SOCIAL PRACTICE, INTERDISCIPLINARY, NONFICTION

PARDISS KEBRIAEI

Pardiss Kebriaei is a writer and human rights lawyer based in New York City. Born in Iran, she immigrated with her family to Oklahoma as a child and spent her first years in the United States in Norman and Stillwater.

Since 2007, she has worked at a nonprofit organization, the Center for Constitutional Rights, where she joined a project created after 9/11 to represent people detained at the U.S. military prison in Guantanamo Bay, Cuba. She now focuses on issues of mass incarceration in the United States. Her current work is addressing practices of life and long-term imprisonment and the effects and reverberations, from the person incarcerated to prison staff, families and communities. During her fellowship, she hopes to engage with people and groups working on issues of incarceration in Oklahoma, which has among the highest rates in the country.

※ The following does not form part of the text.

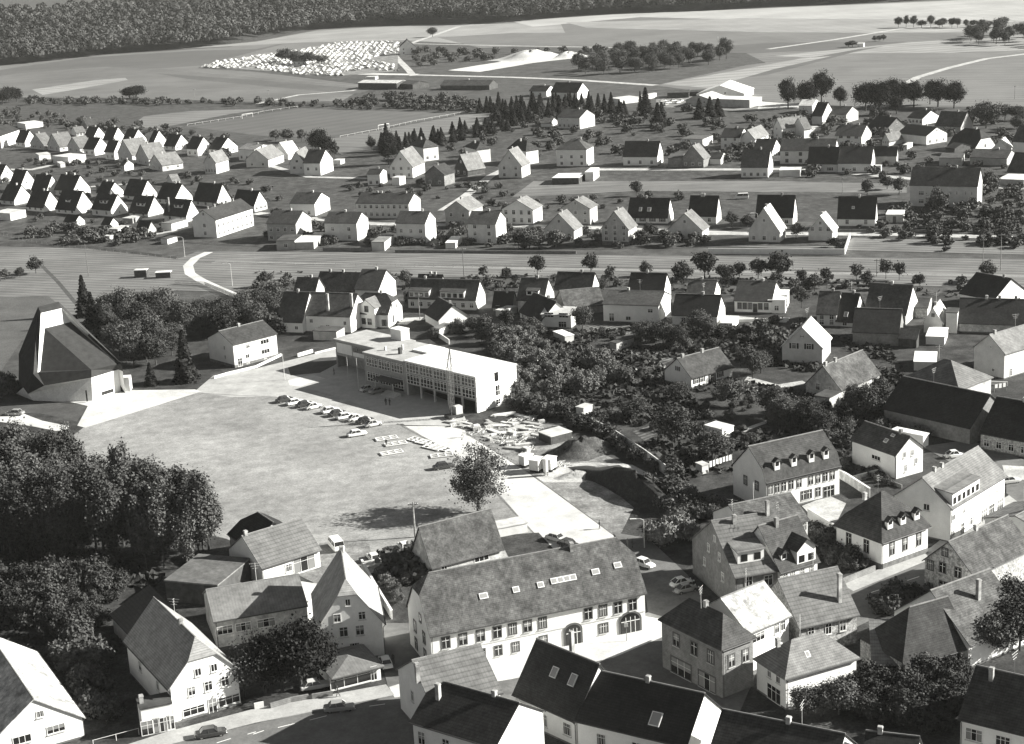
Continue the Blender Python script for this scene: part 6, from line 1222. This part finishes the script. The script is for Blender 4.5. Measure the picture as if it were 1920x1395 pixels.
def fence(t, pts, h, label, step=2.5, rails=2, m=None, name='fence', pick=0):
    P = [g(t, *p) if len(p) == 2 else g(*p) for p in pts]; e = empty(name, (P[0].x, P[0].y, 0)); tag(e, label, 'fence'); b = MB(); c = MB(); o = P[0]; mm = m or WOOD; r_ = .05
    for p, q in zip(P, P[1:]):
        L_ = (q-p).length; n = max(1, int(L_/step))
        for i in range(n+1): v = p+(q-p)*i/n-o; b.bar((v.x, v.y, 0), (v.x, v.y, h), r_, n=4)
        a, d = p-o, q-o
        for k in range(rails): z = h*(k+1)/rails-.05; c.bar((a.x, a.y, z), (d.x, d.y, z), r_*.8, n=4)
        if pick:
            n = int(L_/.35)
            for i in range(n): v = a+(d-a)*i/n; c.bar((v.x, v.y, .1), (v.x, v.y, h*.95), .06, n=4)
    b.build('posts', [mm], e); c.build('rails', [mm], e)
wall('0', [('G', 1465, 702), ('G', 1913, 706), ('H', 572, 708), ('H', 612, 585)], 1.7, 'long white garden wall above the meadow', 'w', cap='c')
wall('0', [('F', 500, 680), ('F', 862, 684)], 1.3, 'brown garden wall left of the cream garage cube', 'b'); wall('0', [('F', 1040, 690), ('F', 1913, 697), ('G', 480, 700)], .9, 'low dark wall along the meadow below the row houses', 'b')
wall('0', [('K', 480, 935), ('K', 600, 1010), ('K', 760, 1090), ('K', 1000, 1250), ('K', 1160, 1370)], 2.2, 'long weathered garden wall above the building site', 'o')
wall('0', [('U', 300, 520), ('U', 515, 655)], 2.6, 'pale high wall between yard and villa garden', 'c', cap='c'); wall('0', [('L', 530, 1185), ('L', 600, 1225), ('L', 760, 1330)], 1.8, 'white capped wall beside the mansard house', 'o', cap='w'); wall('0', [('L', 600, 1225), ('L', 820, 1165)], 1.2, 'low wall joining the white capped wall', 'o', cap='c')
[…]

Her writing has appeared in publications including the Guardian, Harper's Magazine, The Nation, and Rolling Stone, and been supported by residencies at the Lannan Foundation in Marfa, Texas, Headlands Center for the Arts, Millay Arts, PLAYA, Willapa Bay AiR, and Yaddo. In 2020 she was a finalist in nonfiction literature for the New York Foundation for the Arts Fellowship. In 2021-22, she was a fellow at the Radcliffe Institute for Advanced Study.